‘“We weren’t phoney,” Stephen said. “Our whole point was to live an authentic life, to challenge the bourgeois conventions of our parents’ generation. We wanted to make it real.”’ Such is the lifelong aspiration of Stephen Newman, the baby boomer hero of Linda Grant’s new novel.
‘“We weren’t phoney,” Stephen said. “Our whole point was to live an authentic life, to challenge the bourgeois conventions of our parents’ generation. We wanted to make it real.”’ Such is the lifelong aspiration of Stephen Newman, the baby boomer hero of Linda Grant’s new novel. As ambitions go, it’s fairly modest. He doesn’t want to scale Everest or found a business empire or sleep with a lot of beautiful women. But making it real (whatever that may mean) turns out to be rather harder than he had bargained for.

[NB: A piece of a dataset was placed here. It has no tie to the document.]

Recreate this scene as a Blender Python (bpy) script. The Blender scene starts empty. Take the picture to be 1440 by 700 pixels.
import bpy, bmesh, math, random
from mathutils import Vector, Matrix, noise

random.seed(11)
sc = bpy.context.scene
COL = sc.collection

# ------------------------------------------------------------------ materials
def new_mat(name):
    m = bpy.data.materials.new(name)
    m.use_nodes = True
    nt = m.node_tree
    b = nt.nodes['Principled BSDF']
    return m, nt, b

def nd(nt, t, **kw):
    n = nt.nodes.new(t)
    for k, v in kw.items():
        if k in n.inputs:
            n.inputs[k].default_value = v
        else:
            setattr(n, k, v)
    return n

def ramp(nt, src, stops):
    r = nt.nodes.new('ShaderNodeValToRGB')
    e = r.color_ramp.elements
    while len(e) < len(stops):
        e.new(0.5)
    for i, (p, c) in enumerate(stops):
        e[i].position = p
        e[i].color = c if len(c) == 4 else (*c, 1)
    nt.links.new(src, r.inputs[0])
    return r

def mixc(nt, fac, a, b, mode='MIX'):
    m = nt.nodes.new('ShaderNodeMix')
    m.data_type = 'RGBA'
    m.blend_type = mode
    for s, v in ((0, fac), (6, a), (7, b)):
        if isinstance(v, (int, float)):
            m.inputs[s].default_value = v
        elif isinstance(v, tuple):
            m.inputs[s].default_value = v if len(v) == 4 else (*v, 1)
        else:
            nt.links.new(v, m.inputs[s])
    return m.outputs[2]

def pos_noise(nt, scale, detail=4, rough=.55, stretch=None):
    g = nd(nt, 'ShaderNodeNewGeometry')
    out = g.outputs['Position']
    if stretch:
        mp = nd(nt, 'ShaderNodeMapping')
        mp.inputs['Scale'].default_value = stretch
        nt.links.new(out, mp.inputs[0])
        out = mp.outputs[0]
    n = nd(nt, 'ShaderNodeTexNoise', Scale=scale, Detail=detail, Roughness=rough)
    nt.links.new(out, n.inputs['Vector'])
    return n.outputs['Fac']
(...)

We Had It So Good sets out to define a generation, coming emblazoned with the slogan: ‘From the writer who illuminates our times like no other.’ It charts Stephen’s progress from the Los Angeles of his childhood to a Rhodes scholarship at Oxford in the 1960s, where he meets his future wife Andrea, before taking up residence in an anarchist London squat in the 1970s. Then it’s on to work and property ownership. Andrea becomes a psychotherapist, while Stephen has a producing job making science documentaries at the BBC. There is a house in Islington, two children, plenty of friends, even the odd dinner party at which Tony and Cherie Blair are among the guests.
Along the way, certain anecdotes become ossified: the one about sharing petits-fours on the boat from America with a fellow Rhodes scholar, the young Bill Clinton; the one about their first child being conceived in Highgate cemetery, under the statue of Karl Marx.